Wie sollen sie da reagieren können? Sofort rufen sie den Makler an, dieser nimmt Rücksprache mit dem Vermieter und teilt ihnen zehn Minuten später mit, das sei "nur eine Formsache"; der Mietvertrag sei "im Prinzip" auf unbestimmte Zeit geschlossen. Der Eigentümer wolle nur auf Nummer sicher gehen.

Mieterhöhung nach Belieben

"Sie kennen doch Zeitmietverträge, da können Sie doch sowieso die Fortsetzung verlangen", beruhigt der Makler. Irrtum, Makler.

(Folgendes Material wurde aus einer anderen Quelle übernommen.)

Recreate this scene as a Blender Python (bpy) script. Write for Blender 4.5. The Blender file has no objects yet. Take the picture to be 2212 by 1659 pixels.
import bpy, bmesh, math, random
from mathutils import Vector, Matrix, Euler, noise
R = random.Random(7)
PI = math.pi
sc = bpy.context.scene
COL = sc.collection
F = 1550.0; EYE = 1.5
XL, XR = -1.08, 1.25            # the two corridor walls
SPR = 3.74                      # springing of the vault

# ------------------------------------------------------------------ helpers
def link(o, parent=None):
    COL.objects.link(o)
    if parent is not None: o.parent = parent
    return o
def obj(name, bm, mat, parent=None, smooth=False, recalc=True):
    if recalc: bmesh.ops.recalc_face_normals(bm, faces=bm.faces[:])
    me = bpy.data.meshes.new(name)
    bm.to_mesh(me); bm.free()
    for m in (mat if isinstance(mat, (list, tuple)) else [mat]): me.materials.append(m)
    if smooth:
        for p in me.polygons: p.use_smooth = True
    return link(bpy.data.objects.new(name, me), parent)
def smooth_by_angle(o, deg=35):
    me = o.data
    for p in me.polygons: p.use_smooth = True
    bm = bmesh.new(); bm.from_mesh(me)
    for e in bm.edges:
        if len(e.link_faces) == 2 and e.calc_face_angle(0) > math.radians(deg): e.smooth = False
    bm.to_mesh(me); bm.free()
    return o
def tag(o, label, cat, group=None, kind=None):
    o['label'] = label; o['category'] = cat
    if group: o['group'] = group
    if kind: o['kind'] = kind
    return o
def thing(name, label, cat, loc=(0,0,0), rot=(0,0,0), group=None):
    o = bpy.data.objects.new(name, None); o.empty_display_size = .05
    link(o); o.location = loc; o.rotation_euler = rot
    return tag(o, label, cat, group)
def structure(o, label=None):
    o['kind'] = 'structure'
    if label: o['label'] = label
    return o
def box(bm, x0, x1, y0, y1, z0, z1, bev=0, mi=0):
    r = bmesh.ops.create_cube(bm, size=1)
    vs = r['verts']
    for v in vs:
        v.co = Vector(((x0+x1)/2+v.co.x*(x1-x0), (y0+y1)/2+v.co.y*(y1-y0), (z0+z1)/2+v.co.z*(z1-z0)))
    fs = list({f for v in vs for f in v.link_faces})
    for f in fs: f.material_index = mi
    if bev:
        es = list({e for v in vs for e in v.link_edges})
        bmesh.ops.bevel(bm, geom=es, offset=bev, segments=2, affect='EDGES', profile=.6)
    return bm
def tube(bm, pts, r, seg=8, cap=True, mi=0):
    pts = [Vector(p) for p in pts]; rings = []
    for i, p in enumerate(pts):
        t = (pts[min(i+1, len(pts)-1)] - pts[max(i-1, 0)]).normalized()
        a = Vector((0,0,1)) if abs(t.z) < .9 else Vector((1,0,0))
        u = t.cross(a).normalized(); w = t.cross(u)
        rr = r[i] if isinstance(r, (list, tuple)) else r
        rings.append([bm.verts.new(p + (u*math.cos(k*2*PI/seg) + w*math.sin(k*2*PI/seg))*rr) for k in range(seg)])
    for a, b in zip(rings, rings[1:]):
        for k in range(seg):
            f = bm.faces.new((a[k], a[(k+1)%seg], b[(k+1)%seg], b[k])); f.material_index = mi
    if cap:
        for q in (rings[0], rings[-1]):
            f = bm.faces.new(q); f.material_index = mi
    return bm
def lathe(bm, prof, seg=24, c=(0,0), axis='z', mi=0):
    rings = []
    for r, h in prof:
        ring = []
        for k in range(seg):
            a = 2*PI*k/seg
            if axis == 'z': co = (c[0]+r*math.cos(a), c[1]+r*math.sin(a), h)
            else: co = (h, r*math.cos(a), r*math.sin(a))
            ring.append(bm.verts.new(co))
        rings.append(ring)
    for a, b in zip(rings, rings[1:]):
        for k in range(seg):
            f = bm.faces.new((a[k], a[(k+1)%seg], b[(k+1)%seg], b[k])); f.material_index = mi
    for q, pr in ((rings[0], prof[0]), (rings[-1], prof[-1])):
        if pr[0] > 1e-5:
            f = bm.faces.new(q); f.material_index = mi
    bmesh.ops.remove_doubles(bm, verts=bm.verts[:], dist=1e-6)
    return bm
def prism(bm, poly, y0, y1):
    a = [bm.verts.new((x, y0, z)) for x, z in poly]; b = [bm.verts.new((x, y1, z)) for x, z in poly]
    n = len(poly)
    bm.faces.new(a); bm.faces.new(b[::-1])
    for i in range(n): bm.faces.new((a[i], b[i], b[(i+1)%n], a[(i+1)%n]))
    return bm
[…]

So war das nach dem alten Recht. Jetzt, nach dem 1. September, gibt es nur noch die so genannten "qualifizierten Zeitmietverträge", und das Mietverhältnis endet zum vorgesehenen Zeitpunkt, ohne dass es weiterer Erklärungen bedarf oder der Mieter einen Verlängerungsanspruch oder aus sozialen Gründen einen Schutz hätte.

Streit ohne Ende

Die Befristung ist die Chance für den Vermieter, die ansonsten übermächtige Rechtsstellung des Mieters auszuhebeln. Hat auch nicht jeder Kinder oder Eltern, die er instrumentalisieren kann, zur Not kann er immer angeben, er selbst wolle die Wohnung nutzen.

Neues Mietrecht mit Bauchweh

Der Laie versteht das Mietrecht, das jetzt in 45 Paragrafen des Bürgerlichen Gesetzbuches gepresst ist, nach wie vor nicht, der Vermieter sieht sich bei den Kündigungsfristen und der Mieterhöhung drangsaliert, und der Mieter wird sich tendenziell darauf einstellen müssen, nur noch befristete Mietverträge vorgesetzt zu bekommen.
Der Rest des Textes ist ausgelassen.